**EXERCISE PROMPT**
Every line of the data that contains the string "scene" must be copied.

**DATA SECTION**
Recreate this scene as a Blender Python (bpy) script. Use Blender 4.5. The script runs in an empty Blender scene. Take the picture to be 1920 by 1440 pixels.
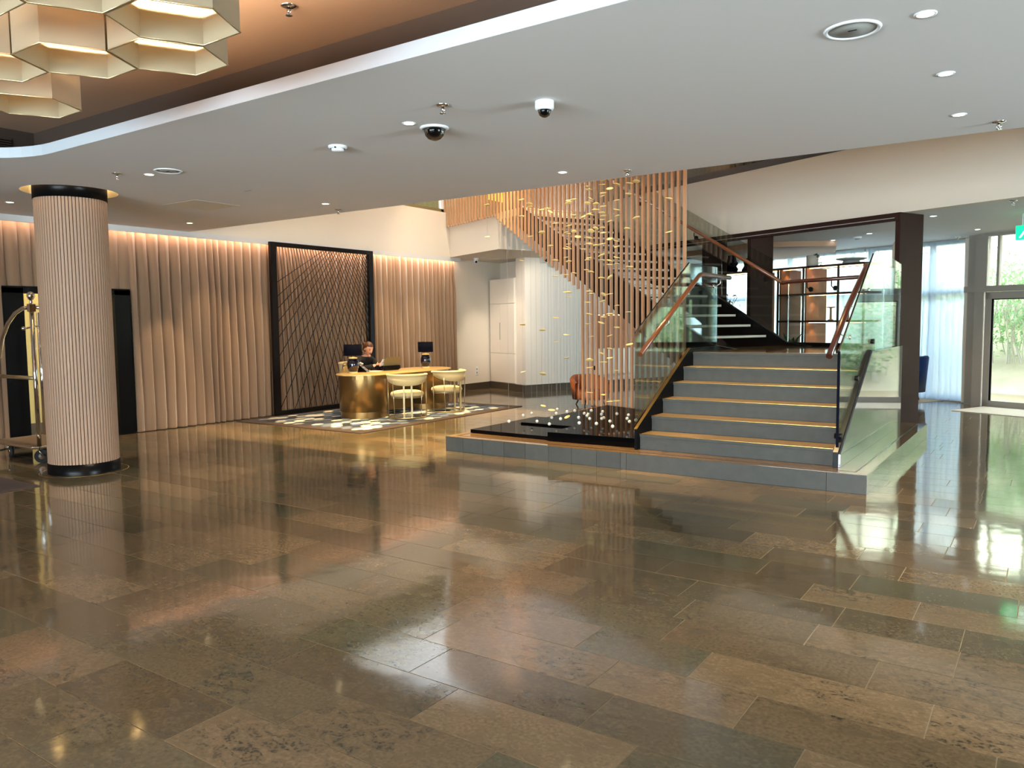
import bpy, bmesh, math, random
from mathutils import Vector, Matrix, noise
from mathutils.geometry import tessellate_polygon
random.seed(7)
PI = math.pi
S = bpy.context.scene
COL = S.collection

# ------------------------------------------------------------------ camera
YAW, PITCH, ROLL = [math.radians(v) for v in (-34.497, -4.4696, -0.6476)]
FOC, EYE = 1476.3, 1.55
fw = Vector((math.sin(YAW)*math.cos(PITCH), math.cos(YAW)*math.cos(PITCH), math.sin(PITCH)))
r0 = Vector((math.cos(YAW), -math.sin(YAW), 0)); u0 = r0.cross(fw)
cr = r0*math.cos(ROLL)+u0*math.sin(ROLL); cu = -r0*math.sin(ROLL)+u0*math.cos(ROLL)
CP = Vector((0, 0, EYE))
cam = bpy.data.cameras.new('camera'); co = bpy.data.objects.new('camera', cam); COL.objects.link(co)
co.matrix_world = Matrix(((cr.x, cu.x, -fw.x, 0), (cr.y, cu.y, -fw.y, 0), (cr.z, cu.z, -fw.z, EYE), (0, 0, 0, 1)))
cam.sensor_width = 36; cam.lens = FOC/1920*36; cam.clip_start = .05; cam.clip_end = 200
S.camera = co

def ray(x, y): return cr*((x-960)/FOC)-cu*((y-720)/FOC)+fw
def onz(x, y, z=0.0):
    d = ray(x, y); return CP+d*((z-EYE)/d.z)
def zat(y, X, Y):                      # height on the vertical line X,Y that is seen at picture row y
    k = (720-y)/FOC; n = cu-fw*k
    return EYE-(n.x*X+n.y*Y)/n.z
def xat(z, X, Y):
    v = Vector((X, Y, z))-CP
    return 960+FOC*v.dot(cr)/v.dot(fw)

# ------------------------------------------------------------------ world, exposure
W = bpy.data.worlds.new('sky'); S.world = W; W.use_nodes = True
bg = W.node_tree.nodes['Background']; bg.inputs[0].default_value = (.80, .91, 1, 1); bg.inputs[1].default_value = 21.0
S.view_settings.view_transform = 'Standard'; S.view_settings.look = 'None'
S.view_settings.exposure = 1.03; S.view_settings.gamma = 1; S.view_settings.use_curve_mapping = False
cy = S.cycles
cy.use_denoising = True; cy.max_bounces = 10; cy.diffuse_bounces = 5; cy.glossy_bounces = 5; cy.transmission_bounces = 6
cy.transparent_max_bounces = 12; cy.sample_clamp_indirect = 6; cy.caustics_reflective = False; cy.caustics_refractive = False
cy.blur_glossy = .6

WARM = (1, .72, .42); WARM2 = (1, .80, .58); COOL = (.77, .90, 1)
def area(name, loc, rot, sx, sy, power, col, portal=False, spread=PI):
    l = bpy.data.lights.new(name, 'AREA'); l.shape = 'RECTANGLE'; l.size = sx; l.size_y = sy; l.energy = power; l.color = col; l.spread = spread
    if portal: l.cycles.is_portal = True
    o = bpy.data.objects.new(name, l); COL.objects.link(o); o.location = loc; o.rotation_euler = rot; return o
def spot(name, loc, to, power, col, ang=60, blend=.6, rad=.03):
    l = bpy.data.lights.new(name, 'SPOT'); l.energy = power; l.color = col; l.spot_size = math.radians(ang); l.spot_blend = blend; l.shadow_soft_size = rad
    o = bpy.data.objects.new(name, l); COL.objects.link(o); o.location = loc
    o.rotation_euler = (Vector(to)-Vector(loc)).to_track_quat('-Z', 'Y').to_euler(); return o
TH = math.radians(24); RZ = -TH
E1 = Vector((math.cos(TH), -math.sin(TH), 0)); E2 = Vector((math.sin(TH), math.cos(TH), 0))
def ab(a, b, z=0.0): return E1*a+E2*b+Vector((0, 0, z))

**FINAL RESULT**
Recreate this scene as a Blender Python (bpy) script. Use Blender 4.5. The script runs in an empty Blender scene. Take the picture to be 1920 by 1440 pixels.
S = bpy.context.scene